_PROMPT_.
Emit the data below verbatim, stripping out any pictures.

_SOURCE MATERIAL_.

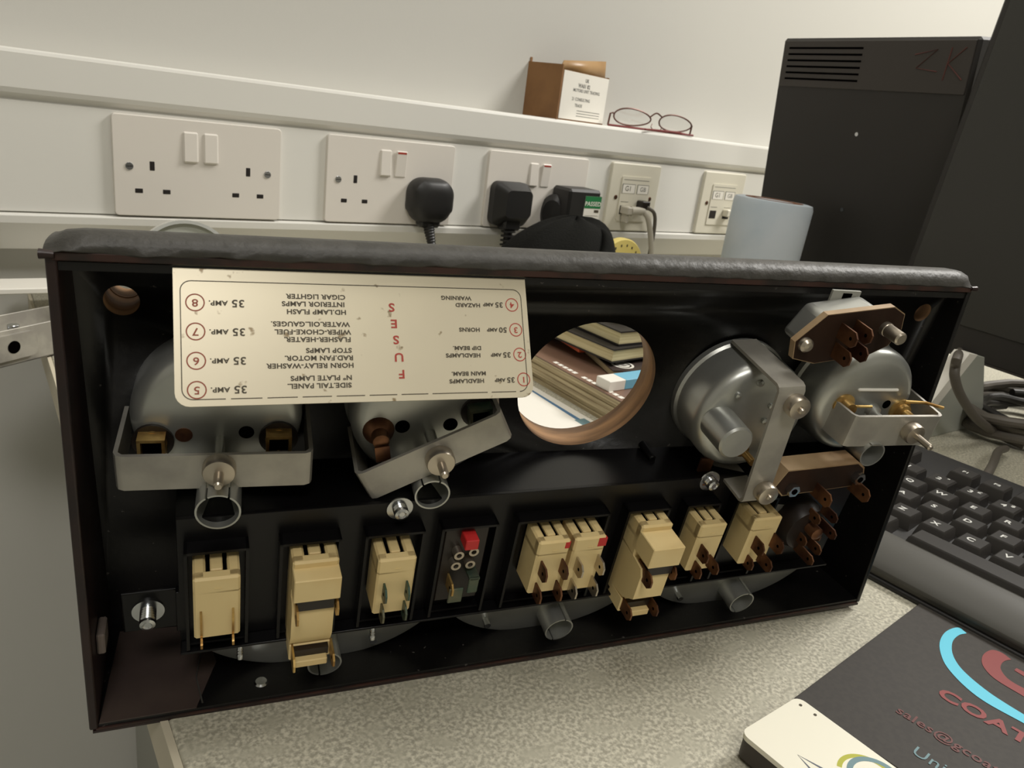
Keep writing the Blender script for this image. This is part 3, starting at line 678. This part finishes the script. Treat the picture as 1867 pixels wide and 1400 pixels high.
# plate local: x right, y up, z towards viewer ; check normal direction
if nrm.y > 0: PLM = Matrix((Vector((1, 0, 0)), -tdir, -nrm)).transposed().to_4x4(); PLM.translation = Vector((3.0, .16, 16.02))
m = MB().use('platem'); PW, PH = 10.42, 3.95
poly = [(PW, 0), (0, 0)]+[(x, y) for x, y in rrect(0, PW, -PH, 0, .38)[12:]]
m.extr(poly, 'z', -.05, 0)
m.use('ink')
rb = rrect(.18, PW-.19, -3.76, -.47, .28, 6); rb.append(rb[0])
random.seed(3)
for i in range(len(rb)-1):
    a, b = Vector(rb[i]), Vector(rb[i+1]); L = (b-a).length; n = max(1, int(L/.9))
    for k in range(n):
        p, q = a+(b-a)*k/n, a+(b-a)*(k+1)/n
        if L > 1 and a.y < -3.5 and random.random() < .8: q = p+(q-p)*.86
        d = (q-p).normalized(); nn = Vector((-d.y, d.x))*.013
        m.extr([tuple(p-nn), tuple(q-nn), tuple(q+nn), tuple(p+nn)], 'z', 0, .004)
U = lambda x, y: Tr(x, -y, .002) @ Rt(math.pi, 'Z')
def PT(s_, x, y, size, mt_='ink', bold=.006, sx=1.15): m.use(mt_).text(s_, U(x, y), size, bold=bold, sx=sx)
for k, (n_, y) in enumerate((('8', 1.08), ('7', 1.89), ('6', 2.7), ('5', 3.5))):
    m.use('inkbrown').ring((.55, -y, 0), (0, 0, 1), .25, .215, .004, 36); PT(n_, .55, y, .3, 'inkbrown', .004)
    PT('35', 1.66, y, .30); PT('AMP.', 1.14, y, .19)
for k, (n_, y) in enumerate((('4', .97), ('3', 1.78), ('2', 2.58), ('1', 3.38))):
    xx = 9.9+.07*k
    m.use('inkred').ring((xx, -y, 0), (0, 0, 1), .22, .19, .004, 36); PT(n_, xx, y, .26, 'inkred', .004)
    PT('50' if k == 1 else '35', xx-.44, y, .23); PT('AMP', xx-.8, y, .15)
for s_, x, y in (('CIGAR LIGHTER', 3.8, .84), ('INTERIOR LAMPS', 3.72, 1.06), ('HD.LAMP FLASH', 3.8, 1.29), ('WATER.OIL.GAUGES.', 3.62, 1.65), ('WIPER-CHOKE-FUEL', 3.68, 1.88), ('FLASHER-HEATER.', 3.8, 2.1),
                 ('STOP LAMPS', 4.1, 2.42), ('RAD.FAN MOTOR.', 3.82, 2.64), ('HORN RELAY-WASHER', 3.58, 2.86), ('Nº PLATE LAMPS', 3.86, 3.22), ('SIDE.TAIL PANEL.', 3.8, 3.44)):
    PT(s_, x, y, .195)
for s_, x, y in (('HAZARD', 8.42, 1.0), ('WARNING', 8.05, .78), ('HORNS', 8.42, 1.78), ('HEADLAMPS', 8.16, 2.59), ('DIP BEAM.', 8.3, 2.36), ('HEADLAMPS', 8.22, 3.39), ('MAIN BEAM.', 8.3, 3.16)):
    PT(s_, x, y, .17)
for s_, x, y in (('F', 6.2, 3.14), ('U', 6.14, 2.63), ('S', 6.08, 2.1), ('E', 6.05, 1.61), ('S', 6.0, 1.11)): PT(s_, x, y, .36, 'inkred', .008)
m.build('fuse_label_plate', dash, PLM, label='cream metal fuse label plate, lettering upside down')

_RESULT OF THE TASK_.
Keep writing the Blender script for this image. This is part 3, starting at line 678. This part finishes the script. Treat the picture as 1867 pixels wide and 1400 pixels high.
# plate local: x right, y up, z towards viewer ; check normal direction
if nrm.y > 0: PLM = Matrix((Vector((1, 0, 0)), -tdir, -nrm)).transposed().to_4x4(); PLM.translation = Vector((3.0, .16, 16.02))
m = MB().use('platem'); PW, PH = 10.42, 3.95
poly = [(PW, 0), (0, 0)]+[(x, y) for x, y in rrect(0, PW, -PH, 0, .38)[12:]]
m.extr(poly, 'z', -.05, 0)
m.use('ink')
rb = rrect(.18, PW-.19, -3.76, -.47, .28, 6); rb.append(rb[0])
random.seed(3)
for i in range(len(rb)-1):
    a, b = Vector(rb[i]), Vector(rb[i+1]); L = (b-a).length; n = max(1, int(L/.9))
    for k in range(n):
        p, q = a+(b-a)*k/n, a+(b-a)*(k+1)/n
        if L > 1 and a.y < -3.5 and random.random() < .8: q = p+(q-p)*.86
        d = (q-p).normalized(); nn = Vector((-d.y, d.x))*.013
        m.extr([tuple(p-nn), tuple(q-nn), tuple(q+nn), tuple(p+nn)], 'z', 0, .004)
U = lambda x, y: Tr(x, -y, .002) @ Rt(math.pi, 'Z')
def PT(s_, x, y, size, mt_='ink', bold=.006, sx=1.15): m.use(mt_).text(s_, U(x, y), size, bold=bold, sx=sx)
for k, (n_, y) in enumerate((('8', 1.08), ('7', 1.89), ('6', 2.7), ('5', 3.5))):
    m.use('inkbrown').ring((.55, -y, 0), (0, 0, 1), .25, .215, .004, 36); PT(n_, .55, y, .3, 'inkbrown', .004)
    PT('35', 1.66, y, .30); PT('AMP.', 1.14, y, .19)
for k, (n_, y) in enumerate((('4', .97), ('3', 1.78), ('2', 2.58), ('1', 3.38))):
    xx = 9.9+.07*k
    m.use('inkred').ring((xx, -y, 0), (0, 0, 1), .22, .19, .004, 36); PT(n_, xx, y, .26, 'inkred', .004)
    PT('50' if k == 1 else '35', xx-.44, y, .23); PT('AMP', xx-.8, y, .15)
for s_, x, y in (('CIGAR LIGHTER', 3.8, .84), ('INTERIOR LAMPS', 3.72, 1.06), ('HD.LAMP FLASH', 3.8, 1.29), ('WATER.OIL.GAUGES.', 3.62, 1.65), ('WIPER-CHOKE-FUEL', 3.68, 1.88), ('FLASHER-HEATER.', 3.8, 2.1),
                 ('STOP LAMPS', 4.1, 2.42), ('RAD.FAN MOTOR.', 3.82, 2.64), ('HORN RELAY-WASHER', 3.58, 2.86), ('Nº PLATE LAMPS', 3.86, 3.22), ('SIDE.TAIL PANEL.', 3.8, 3.44)):
    PT(s_, x, y, .195)
for s_, x, y in (('HAZARD', 8.42, 1.0), ('WARNING', 8.05, .78), ('HORNS', 8.42, 1.78), ('HEADLAMPS', 8.16, 2.59), ('DIP BEAM.', 8.3, 2.36), ('HEADLAMPS', 8.22, 3.39), ('MAIN BEAM.', 8.3, 3.16)):
    PT(s_, x, y, .17)
for s_, x, y in (('F', 6.2, 3.14), ('U', 6.14, 2.63), ('S', 6.08, 2.1), ('E', 6.05, 1.61), ('S', 6.0, 1.11)): PT(s_, x, y, .36, 'inkred', .008)
m.build('fuse_label_plate', dash, PLM, label='cream metal fuse label plate, lettering upside down')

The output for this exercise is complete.